Transcribe each line of the records below exactly, excluding any embedded images.

Scene modeling code data:
------------------------

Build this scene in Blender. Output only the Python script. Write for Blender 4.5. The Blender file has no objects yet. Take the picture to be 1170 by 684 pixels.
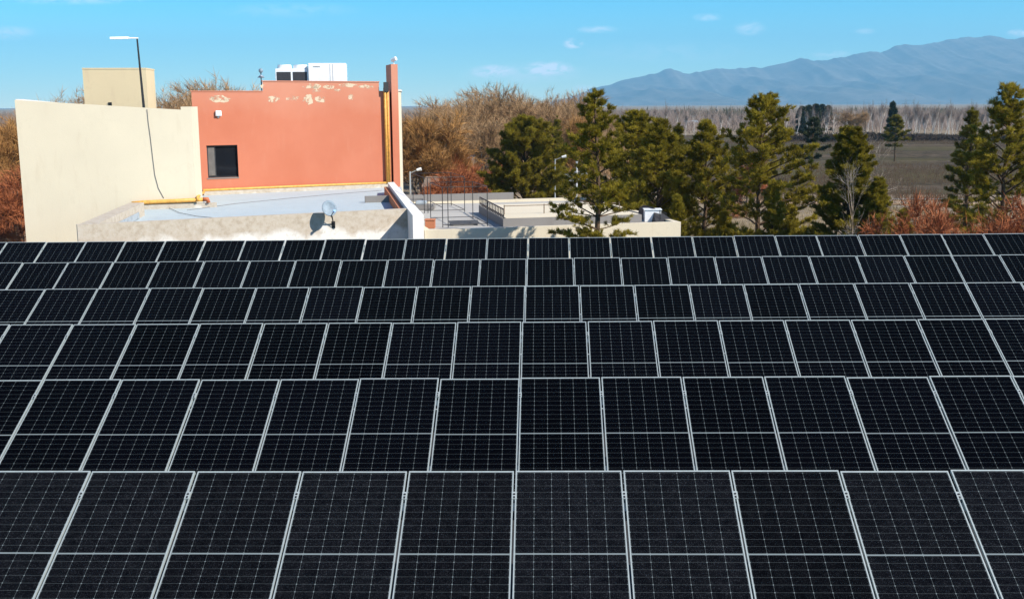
import bpy, bmesh, math, random
from mathutils import Vector, Matrix, noise as mnoise
R = math.radians
S = bpy.context.scene
COL = S.collection
random.seed(11)

# ------------------------------------------------------------------ camera
CAM_H = 9.0
F_PX, CX, CY = 1246.2, 585.0, 342.0          # focal length in photograph pixels (1170 wide)
PITCH, YAW, ROLL = R(10.101), R(-1.933), R(0.30)
_f = Vector((math.sin(YAW) * math.cos(PITCH), math.cos(YAW) * math.cos(PITCH), -math.sin(PITCH)))
_r = Vector((math.cos(YAW), -math.sin(YAW), 0))
_d = _f.cross(_r)
CR = _r * math.cos(ROLL) + _d * math.sin(ROLL)
CD = -_r * math.sin(ROLL) + _d * math.cos(ROLL)
CF = _f
CAM = Vector((0, 0, CAM_H))
cam_data = bpy.data.cameras.new("camera")
cam_data.sensor_width = 36.0
cam_data.lens = F_PX / 1170.0 * 36.0
cam_data.clip_start, cam_data.clip_end = 0.1, 90000
cam = bpy.data.objects.new("camera", cam_data)
COL.objects.link(cam)
m3 = Matrix((CR, -CD, -CF)).transposed()
cam.matrix_world = Matrix.Translation(CAM) @ m3.to_4x4()
S.camera = cam

def ray(px, py):
    return (CF + CR * ((px - CX) / F_PX) + CD * ((py - CY) / F_PX))
def at(px, py, Y):                  # the point of the view ray at world depth Y
    d = ray(px, py); return CAM + d * (Y / d.y)
def at_z(px, py, z):                # the point of the view ray at height z
    d = ray(px, py); return CAM + d * ((z - CAM_H) / d.z)
def on(px, py, p0, n):              # the point of the view ray on a plane
    d = ray(px, py); return CAM + d * ((p0 - CAM).dot(n) / d.dot(n))

# ------------------------------------------------------------------ light, sky, exposure
SUN_TO = Vector((1.1, -0.58, 1.0)).normalized()       # towards the sun: right of and behind the camera
sun_elev = math.asin(SUN_TO.z)
sun_az = math.atan2(SUN_TO.x, SUN_TO.y)                 # from +Y towards +X
sd = bpy.data.lights.new("sun", "SUN")
sd.energy, sd.angle, sd.color = 4.9, R(0.53), (1.0, 0.93, 0.83)
sun = bpy.data.objects.new("sun", sd); COL.objects.link(sun)
sun.rotation_euler = SUN_TO.to_track_quat('Z', 'Y').to_euler()
sun.location = (30, -30, 60)

W = bpy.data.worlds.new("World"); S.world = W; W.use_nodes = True
wn, wl = W.node_tree.nodes, W.node_tree.links
bg = wn["Background"]; bg.inputs[1].default_value = 0.10
sky = wn.new("ShaderNodeTexSky"); sky.sky_type = 'NISHITA'; sky.sun_disc = False
sky.sun_elevation, sky.sun_rotation = sun_elev, sun_az
sky.altitude, sky.air_density, sky.dust_density, sky.ozone_density = 900, 1.25, 0.15, 2.2
SKY_LOW, SKY_HIGH = (1.08, 1.34, 1.42), (0.01, 0.70, 1.12)
SKY_UP = (.62, .72, .95)

S.view_settings.view_transform = 'Standard'
S.view_settings.look = 'None'
S.view_settings.gamma = 1.0
S.view_settings.exposure = 0.75
S.view_settings.use_curve_mapping = False
S.cycles.use_denoising = True
S.cycles.max_bounces = 6
S.cycles.transparent_max_bounces = 12

def wmath(op, a, b=None, clamp=False):
    n = wn.new("ShaderNodeMath"); n.operation = op; n.use_clamp = clamp
    for i, v in enumerate((a, b)):
        if v is None: continue
        if isinstance(v, (int, float)): n.inputs[i].default_value = v
        else: wl.new(v, n.inputs[i])
    return n.outputs[0]
geo = wn.new("ShaderNodeTexCoord"); sep = wn.new("ShaderNodeSeparateXYZ")
wl.new(geo.outputs["Generated"], sep.inputs[0])
ysafe = wmath('MAXIMUM', sep.outputs[1], 0.05)
cu = wmath('DIVIDE', sep.outputs[0], ysafe); cv = wmath('DIVIDE', sep.outputs[2], ysafe)
mp = wn.new("ShaderNodeCombineXYZ"); wl.new(cu, mp.inputs[0]); wl.new(wmath('MULTIPLY', cv, 2.2), mp.inputs[1])
nz = wn.new("ShaderNodeTexNoise"); nz.inputs["Scale"].default_value = 62; nz.inputs["Detail"].default_value = 9; nz.inputs["Distortion"].default_value = .6
nz.inputs["Roughness"].default_value = 0.62
wl.new(mp.outputs[0], nz.inputs["Vector"])
total = None
for (px, py, rx, ry, st) in [(565, 82, 32, 9, 1.3), (627, 79, 34, 10, 1.5), (655, 50, 13, 7, 1.4), (683, 34, 26, 5, .55), (808, 20, 18, 5, .55), (857, 33, 20, 9, .5),
                             (600, 84, 80, 13, .35), (668, 101, 16, 5, .45), (12, 38, 34, 9, .5), (90, 0, 90, 6, .4), (988, 36, 14, 4, .35), (950, 63, 26, 6, .5), (1163, 38, 14, 5, .9),
                             (330, 12, 90, 10, .16), (760, 60, 120, 14, .14)]:
    d = ray(px, py); u0, v0 = d.x / d.y, d.z / d.y
    a = wmath('DIVIDE', wmath('SUBTRACT', cu, u0), rx / F_PX); b = wmath('DIVIDE', wmath('SUBTRACT', cv, v0), ry / F_PX)
    r2 = wmath('ADD', wmath('MULTIPLY', a, a), wmath('MULTIPLY', b, b))
    m = wmath('MULTIPLY', wmath('POWER', wmath('SUBTRACT', 1.0, r2, True), 1.3), st)
    total = m if total is None else wmath('MAXIMUM', total, m)
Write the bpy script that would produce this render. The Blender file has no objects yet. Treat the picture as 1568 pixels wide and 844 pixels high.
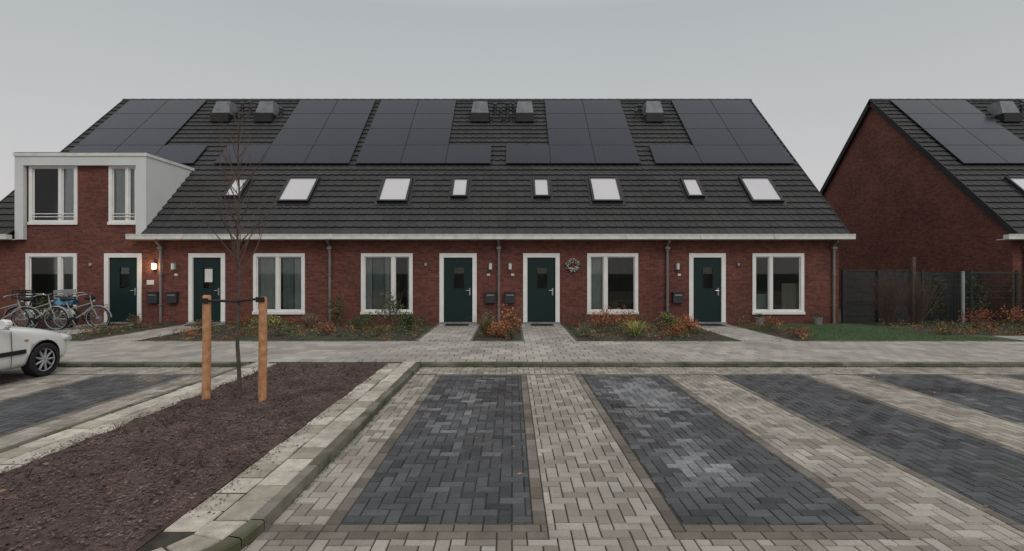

------------------------

Full solution:
Build this scene in Blender. Output only the Python script. Write for Blender 4.5. The Blender file has no objects yet. Take the picture to be 1170 by 684 pixels.
import bpy, bmesh, math, random
from mathutils import Vector, Matrix, noise as mnoise
R = math.radians
S = bpy.context.scene
COL = S.collection
random.seed(11)

# ------------------------------------------------------------------ camera
CAM_H = 9.0
F_PX, CX, CY = 1246.2, 585.0, 342.0          # focal length in photograph pixels (1170 wide)
PITCH, YAW, ROLL = R(10.101), R(-1.933), R(0.30)
_f = Vector((math.sin(YAW) * math.cos(PITCH), math.cos(YAW) * math.cos(PITCH), -math.sin(PITCH)))
_r = Vector((math.cos(YAW), -math.sin(YAW), 0))
_d = _f.cross(_r)
CR = _r * math.cos(ROLL) + _d * math.sin(ROLL)
CD = -_r * math.sin(ROLL) + _d * math.cos(ROLL)
CF = _f
CAM = Vector((0, 0, CAM_H))
cam_data = bpy.data.cameras.new("camera")
cam_data.sensor_width = 36.0
cam_data.lens = F_PX / 1170.0 * 36.0
cam_data.clip_start, cam_data.clip_end = 0.1, 90000
cam = bpy.data.objects.new("camera", cam_data)
COL.objects.link(cam)
m3 = Matrix((CR, -CD, -CF)).transposed()
cam.matrix_world = Matrix.Translation(CAM) @ m3.to_4x4()
S.camera = cam

def ray(px, py):
    return (CF + CR * ((px - CX) / F_PX) + CD * ((py - CY) / F_PX))
def at(px, py, Y):                  # the point of the view ray at world depth Y
    d = ray(px, py); return CAM + d * (Y / d.y)
def at_z(px, py, z):                # the point of the view ray at height z
    d = ray(px, py); return CAM + d * ((z - CAM_H) / d.z)
def on(px, py, p0, n):              # the point of the view ray on a plane
    d = ray(px, py); return CAM + d * ((p0 - CAM).dot(n) / d.dot(n))

# ------------------------------------------------------------------ light, sky, exposure
SUN_TO = Vector((1.1, -0.58, 1.0)).normalized()       # towards the sun: right of and behind the camera
sun_elev = math.asin(SUN_TO.z)
sun_az = math.atan2(SUN_TO.x, SUN_TO.y)                 # from +Y towards +X
sd = bpy.data.lights.new("sun", "SUN")
sd.energy, sd.angle, sd.color = 4.9, R(0.53), (1.0, 0.93, 0.83)
sun = bpy.data.objects.new("sun", sd); COL.objects.link(sun)
sun.rotation_euler = SUN_TO.to_track_quat('Z', 'Y').to_euler()
sun.location = (30, -30, 60)

W = bpy.data.worlds.new("World"); S.world = W; W.use_nodes = True
wn, wl = W.node_tree.nodes, W.node_tree.links
bg = wn["Background"]; bg.inputs[1].default_value = 0.10
sky = wn.new("ShaderNodeTexSky"); sky.sky_type = 'NISHITA'; sky.sun_disc = False
sky.sun_elevation, sky.sun_rotation = sun_elev, sun_az
sky.altitude, sky.air_density, sky.dust_density, sky.ozone_density = 900, 1.25, 0.15, 2.2
SKY_LOW, SKY_HIGH = (1.08, 1.34, 1.42), (0.01, 0.70, 1.12)
SKY_UP = (.62, .72, .95)

S.view_settings.view_transform = 'Standard'
S.view_settings.look = 'None'
S.view_settings.gamma = 1.0
S.view_settings.exposure = 0.75
S.view_settings.use_curve_mapping = False
S.cycles.use_denoising = True
S.cycles.max_bounces = 6
S.cycles.transparent_max_bounces = 12

def wmath(op, a, b=None, clamp=False):
    n = wn.new("ShaderNodeMath"); n.operation = op; n.use_clamp = clamp
    for i, v in enumerate((a, b)):
        if v is None: continue
        if isinstance(v, (int, float)): n.inputs[i].default_value = v
        else: wl.new(v, n.inputs[i])
    return n.outputs[0]
geo = wn.new("ShaderNodeTexCoord"); sep = wn.new("ShaderNodeSeparateXYZ")
wl.new(geo.outputs["Generated"], sep.inputs[0])
ysafe = wmath('MAXIMUM', sep.outputs[1], 0.05)
cu = wmath('DIVIDE', sep.outputs[0], ysafe); cv = wmath('DIVIDE', sep.outputs[2], ysafe)
mp = wn.new("ShaderNodeCombineXYZ"); wl.new(cu, mp.inputs[0]); wl.new(wmath('MULTIPLY', cv, 2.2), mp.inputs[1])
nz = wn.new("ShaderNodeTexNoise"); nz.inputs["Scale"].default_value = 62; nz.inputs["Detail"].default_value = 9; nz.inputs["Distortion"].default_value = .6
nz.inputs["Roughness"].default_value = 0.62
wl.new(mp.outputs[0], nz.inputs["Vector"])
total = None
for (px, py, rx, ry, st) in [(565, 82, 32, 9, 1.3), (627, 79, 34, 10, 1.5), (655, 50, 13, 7, 1.4), (683, 34, 26, 5, .55), (808, 20, 18, 5, .55), (857, 33, 20, 9, .5),
                             (600, 84, 80, 13, .35), (668, 101, 16, 5, .45), (12, 38, 34, 9, .5), (90, 0, 90, 6, .4), (988, 36, 14, 4, .35), (950, 63, 26, 6, .5), (1163, 38, 14, 5, .9),
                             (330, 12, 90, 10, .16), (760, 60, 120, 14, .14)]:
    d = ray(px, py); u0, v0 = d.x / d.y, d.z / d.y
    a = wmath('DIVIDE', wmath('SUBTRACT', cu, u0), rx / F_PX); b = wmath('DIVIDE', wmath('SUBTRACT', cv, v0), ry / F_PX)
    r2 = wmath('ADD', wmath('MULTIPLY', a, a), wmath('MULTIPLY', b, b))
    m = wmath('MULTIPLY', wmath('POWER', wmath('SUBTRACT', 1.0, r2, True), 1.3), st)
    total = m if total is None else wmath('MAXIMUM', total, m)
Write the bpy script that would produce this render. The Blender file has no objects yet. Treat the picture as 1568 pixels wide and 844 pixels high.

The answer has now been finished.